**YOUR TASK:** Check each line of the material below, and copy it if it holds the string "picture".

**EXERCISE INPUTS:**
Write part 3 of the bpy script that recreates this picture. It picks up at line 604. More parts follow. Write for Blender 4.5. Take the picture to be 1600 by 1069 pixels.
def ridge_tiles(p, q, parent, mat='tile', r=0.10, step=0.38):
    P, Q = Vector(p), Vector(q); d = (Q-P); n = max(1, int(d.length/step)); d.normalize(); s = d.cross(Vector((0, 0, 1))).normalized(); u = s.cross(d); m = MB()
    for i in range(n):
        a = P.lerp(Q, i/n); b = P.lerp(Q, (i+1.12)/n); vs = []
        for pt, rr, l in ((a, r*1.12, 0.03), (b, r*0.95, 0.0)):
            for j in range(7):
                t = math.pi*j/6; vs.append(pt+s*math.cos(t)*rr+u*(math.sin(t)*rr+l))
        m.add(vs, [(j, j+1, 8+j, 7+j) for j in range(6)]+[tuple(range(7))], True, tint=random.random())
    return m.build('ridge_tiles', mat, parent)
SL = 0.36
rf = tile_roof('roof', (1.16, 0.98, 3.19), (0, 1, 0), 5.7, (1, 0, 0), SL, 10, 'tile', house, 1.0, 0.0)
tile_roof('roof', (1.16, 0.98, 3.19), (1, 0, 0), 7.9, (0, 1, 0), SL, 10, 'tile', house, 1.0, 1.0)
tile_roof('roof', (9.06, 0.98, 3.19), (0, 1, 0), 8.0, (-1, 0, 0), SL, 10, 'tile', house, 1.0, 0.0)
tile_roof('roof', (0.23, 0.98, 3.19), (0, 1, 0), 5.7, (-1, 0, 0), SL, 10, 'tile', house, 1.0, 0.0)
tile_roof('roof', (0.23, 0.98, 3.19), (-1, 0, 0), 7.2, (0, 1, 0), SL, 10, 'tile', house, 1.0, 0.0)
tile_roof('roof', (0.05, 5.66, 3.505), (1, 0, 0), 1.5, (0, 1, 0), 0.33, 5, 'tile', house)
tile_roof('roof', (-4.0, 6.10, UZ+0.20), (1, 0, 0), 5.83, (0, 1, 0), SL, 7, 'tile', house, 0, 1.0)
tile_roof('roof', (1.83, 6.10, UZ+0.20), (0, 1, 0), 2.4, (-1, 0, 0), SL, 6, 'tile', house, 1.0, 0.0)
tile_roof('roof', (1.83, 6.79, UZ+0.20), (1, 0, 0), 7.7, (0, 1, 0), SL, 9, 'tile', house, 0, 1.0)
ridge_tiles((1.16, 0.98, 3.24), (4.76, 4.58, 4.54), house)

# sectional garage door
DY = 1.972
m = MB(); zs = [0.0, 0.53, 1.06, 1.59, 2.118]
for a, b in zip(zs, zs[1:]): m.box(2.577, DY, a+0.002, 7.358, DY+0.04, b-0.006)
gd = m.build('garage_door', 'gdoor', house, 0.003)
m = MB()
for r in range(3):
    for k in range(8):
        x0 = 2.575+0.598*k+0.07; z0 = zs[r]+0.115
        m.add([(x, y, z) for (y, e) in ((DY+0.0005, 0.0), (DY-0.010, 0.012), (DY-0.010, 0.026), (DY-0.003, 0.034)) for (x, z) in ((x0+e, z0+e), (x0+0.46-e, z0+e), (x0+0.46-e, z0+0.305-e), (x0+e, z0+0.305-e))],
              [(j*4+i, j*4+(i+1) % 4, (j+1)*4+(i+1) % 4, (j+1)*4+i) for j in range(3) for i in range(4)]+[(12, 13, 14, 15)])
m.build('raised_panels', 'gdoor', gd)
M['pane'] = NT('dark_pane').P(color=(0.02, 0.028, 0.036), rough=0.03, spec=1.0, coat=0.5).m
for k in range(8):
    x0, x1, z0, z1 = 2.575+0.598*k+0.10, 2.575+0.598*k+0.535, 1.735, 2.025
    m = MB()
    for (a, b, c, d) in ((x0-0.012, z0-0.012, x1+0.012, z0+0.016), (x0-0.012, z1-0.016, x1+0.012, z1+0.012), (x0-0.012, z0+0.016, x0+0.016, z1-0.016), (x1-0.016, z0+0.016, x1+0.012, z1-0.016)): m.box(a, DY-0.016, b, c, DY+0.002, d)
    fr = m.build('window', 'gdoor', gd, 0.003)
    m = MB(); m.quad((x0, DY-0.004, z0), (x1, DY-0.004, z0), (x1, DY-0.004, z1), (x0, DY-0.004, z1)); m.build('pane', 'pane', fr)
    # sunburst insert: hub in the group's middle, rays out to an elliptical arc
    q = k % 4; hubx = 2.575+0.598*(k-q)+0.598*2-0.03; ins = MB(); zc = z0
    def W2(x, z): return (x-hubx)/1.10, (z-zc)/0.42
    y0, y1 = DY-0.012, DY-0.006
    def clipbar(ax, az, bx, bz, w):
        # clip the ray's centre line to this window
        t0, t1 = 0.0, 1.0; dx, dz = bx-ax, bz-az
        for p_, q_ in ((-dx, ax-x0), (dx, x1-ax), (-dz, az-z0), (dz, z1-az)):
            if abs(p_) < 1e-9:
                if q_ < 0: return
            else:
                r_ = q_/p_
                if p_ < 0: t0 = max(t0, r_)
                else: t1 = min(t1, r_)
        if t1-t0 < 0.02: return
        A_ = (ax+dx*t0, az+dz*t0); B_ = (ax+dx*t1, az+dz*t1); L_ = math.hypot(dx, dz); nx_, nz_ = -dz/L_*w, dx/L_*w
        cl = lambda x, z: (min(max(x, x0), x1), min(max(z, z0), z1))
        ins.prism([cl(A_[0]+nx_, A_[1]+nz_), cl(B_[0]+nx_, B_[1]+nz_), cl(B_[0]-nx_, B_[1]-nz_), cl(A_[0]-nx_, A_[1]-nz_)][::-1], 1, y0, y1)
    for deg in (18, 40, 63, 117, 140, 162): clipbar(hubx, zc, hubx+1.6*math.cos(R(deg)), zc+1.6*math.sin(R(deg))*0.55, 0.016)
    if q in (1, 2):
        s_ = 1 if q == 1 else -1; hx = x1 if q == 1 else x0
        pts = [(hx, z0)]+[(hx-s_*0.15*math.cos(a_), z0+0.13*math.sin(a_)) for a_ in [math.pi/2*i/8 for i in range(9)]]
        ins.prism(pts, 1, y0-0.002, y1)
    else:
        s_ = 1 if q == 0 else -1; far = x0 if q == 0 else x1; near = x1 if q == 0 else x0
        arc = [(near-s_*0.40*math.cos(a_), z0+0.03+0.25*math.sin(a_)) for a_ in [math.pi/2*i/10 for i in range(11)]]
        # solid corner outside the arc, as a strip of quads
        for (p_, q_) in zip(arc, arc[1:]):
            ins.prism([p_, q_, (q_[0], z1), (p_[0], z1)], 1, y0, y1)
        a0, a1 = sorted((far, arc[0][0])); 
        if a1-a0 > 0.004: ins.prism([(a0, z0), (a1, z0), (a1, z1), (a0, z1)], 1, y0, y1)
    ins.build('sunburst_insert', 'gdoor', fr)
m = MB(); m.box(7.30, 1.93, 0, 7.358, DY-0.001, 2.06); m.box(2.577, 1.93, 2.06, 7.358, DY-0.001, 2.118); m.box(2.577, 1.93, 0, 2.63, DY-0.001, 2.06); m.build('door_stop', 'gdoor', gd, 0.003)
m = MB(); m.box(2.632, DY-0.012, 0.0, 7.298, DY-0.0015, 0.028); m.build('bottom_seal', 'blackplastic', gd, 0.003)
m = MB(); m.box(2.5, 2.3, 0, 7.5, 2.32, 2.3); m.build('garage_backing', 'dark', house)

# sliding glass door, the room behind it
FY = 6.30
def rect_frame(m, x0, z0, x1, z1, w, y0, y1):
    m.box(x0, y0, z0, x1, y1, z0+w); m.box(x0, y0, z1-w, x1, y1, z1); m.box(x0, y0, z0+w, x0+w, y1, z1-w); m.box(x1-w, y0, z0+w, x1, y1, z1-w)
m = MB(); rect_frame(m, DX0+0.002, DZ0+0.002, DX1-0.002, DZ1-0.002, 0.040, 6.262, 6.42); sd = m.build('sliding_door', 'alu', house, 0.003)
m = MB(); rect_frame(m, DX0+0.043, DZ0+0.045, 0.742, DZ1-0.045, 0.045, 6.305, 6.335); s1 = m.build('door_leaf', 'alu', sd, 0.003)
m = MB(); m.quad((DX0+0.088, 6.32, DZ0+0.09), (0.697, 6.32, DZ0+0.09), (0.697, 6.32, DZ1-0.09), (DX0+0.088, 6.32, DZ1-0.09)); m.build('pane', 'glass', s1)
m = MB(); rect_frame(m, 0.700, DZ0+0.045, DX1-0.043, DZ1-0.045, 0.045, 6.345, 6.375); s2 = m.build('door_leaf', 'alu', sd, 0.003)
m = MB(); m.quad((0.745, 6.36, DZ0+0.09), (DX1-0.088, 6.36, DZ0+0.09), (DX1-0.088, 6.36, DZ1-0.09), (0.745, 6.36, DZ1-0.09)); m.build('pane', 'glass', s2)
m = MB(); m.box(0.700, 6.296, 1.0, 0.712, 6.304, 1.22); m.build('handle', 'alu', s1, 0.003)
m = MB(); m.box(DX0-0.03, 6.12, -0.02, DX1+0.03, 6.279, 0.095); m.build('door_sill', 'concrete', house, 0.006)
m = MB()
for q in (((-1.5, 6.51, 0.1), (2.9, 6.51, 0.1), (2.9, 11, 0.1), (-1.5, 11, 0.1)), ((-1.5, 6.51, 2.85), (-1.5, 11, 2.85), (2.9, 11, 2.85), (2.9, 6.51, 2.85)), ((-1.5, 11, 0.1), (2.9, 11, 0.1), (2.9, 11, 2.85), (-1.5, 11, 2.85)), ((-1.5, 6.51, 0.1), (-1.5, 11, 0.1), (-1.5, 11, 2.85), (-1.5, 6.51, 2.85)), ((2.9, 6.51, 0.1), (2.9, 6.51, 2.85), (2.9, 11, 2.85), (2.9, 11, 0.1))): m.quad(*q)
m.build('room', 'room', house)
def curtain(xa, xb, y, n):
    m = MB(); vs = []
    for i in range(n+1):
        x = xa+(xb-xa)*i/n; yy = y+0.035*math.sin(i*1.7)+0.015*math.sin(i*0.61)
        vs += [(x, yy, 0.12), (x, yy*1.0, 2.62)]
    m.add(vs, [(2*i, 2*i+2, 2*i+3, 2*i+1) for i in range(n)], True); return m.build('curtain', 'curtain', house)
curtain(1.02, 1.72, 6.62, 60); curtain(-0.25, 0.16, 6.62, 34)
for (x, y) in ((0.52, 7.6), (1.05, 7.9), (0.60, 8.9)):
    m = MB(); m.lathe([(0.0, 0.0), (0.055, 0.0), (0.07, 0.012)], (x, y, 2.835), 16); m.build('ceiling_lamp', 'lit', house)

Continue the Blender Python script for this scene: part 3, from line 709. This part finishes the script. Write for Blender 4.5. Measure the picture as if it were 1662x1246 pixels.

**RESPONSE TO THE EXERCISE:**
Write part 3 of the bpy script that recreates this picture. It picks up at line 604. More parts follow. Write for Blender 4.5. Take the picture to be 1600 by 1069 pixels.
Continue the Blender Python script for this scene: part 3, from line 709. This part finishes the script. Write for Blender 4.5. Measure the picture as if it were 1662x1246 pixels.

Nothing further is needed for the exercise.